Material:
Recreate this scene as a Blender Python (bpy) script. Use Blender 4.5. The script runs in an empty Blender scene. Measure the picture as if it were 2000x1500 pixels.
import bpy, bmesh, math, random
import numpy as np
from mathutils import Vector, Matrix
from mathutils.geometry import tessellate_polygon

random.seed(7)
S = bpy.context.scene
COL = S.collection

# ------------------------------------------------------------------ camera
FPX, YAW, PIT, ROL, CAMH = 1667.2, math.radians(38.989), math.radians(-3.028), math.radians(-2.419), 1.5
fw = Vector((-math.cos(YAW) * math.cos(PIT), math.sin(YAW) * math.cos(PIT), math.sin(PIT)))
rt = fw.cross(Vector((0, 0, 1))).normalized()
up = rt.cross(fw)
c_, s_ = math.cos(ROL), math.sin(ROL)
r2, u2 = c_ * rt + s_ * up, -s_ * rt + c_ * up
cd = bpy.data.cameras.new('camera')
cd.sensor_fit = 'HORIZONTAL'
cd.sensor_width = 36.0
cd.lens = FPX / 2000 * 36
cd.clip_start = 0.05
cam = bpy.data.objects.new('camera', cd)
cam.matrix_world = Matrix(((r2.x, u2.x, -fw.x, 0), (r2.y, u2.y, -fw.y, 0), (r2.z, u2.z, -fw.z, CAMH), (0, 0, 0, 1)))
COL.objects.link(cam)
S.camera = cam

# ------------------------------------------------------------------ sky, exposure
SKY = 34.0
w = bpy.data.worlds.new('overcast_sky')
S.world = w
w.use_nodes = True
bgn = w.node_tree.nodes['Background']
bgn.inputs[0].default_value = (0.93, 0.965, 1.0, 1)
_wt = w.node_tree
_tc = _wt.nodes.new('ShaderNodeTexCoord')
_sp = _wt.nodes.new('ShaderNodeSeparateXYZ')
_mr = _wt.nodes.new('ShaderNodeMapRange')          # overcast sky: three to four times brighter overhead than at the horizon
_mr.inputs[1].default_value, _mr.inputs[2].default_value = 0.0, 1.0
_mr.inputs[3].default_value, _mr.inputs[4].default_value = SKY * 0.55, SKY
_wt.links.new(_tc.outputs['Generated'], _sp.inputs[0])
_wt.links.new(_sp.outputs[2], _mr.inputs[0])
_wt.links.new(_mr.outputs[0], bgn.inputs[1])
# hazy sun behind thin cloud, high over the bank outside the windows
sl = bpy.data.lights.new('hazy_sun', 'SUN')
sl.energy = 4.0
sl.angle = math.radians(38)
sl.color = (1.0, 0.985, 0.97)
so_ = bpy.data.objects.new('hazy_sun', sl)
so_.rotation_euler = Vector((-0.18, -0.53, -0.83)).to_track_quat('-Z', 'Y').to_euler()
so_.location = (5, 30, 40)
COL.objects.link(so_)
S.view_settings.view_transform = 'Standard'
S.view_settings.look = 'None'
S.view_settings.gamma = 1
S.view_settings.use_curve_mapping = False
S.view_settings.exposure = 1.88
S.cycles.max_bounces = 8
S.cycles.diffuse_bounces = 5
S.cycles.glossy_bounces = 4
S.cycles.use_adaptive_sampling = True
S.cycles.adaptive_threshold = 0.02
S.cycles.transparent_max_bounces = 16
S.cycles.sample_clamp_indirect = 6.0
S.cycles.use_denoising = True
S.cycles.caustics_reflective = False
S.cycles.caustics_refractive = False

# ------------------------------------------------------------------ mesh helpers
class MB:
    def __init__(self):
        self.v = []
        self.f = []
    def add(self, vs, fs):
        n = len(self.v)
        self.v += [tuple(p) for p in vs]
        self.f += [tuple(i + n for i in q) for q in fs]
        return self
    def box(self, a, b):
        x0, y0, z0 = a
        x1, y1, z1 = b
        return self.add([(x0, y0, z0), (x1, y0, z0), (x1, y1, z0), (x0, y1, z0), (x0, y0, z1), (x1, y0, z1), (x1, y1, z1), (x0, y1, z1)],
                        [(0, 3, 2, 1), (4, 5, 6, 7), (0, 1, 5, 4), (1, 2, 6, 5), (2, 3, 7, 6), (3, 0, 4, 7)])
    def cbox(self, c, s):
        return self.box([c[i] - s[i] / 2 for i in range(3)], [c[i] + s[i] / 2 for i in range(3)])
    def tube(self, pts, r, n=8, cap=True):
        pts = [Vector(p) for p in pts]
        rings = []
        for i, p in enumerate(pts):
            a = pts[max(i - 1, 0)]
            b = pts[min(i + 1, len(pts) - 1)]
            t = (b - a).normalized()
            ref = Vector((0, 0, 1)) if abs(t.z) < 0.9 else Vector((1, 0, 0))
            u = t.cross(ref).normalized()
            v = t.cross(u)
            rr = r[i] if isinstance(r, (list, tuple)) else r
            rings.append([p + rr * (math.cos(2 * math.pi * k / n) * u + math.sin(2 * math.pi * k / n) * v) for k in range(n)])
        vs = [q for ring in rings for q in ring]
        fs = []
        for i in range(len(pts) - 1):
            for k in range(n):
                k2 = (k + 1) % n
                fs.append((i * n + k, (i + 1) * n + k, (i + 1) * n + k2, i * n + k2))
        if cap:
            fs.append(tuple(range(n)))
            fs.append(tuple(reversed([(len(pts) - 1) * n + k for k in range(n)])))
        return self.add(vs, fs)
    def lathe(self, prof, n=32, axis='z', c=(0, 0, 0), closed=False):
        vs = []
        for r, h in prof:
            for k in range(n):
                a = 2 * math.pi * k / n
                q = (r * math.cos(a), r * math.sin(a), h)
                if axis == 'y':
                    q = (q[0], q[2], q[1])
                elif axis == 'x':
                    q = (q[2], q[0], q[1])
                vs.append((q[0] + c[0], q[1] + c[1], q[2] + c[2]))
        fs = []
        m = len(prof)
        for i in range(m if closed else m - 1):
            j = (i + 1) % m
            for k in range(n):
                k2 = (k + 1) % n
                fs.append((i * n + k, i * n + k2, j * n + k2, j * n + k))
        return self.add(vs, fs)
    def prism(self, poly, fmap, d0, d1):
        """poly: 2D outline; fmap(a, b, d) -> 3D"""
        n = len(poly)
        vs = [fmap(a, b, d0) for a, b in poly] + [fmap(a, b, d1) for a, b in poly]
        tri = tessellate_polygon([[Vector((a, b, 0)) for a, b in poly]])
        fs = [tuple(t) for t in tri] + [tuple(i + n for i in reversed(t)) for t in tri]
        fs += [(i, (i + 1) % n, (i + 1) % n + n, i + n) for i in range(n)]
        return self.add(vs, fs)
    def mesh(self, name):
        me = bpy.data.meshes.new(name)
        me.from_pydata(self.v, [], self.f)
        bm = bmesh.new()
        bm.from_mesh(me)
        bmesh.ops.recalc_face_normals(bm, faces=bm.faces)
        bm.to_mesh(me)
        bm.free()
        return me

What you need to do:
Take every line above carrying "scene" and return it.

Result of the exercise:
Recreate this scene as a Blender Python (bpy) script. Use Blender 4.5. The script runs in an empty Blender scene. Measure the picture as if it were 2000x1500 pixels.
S = bpy.context.scene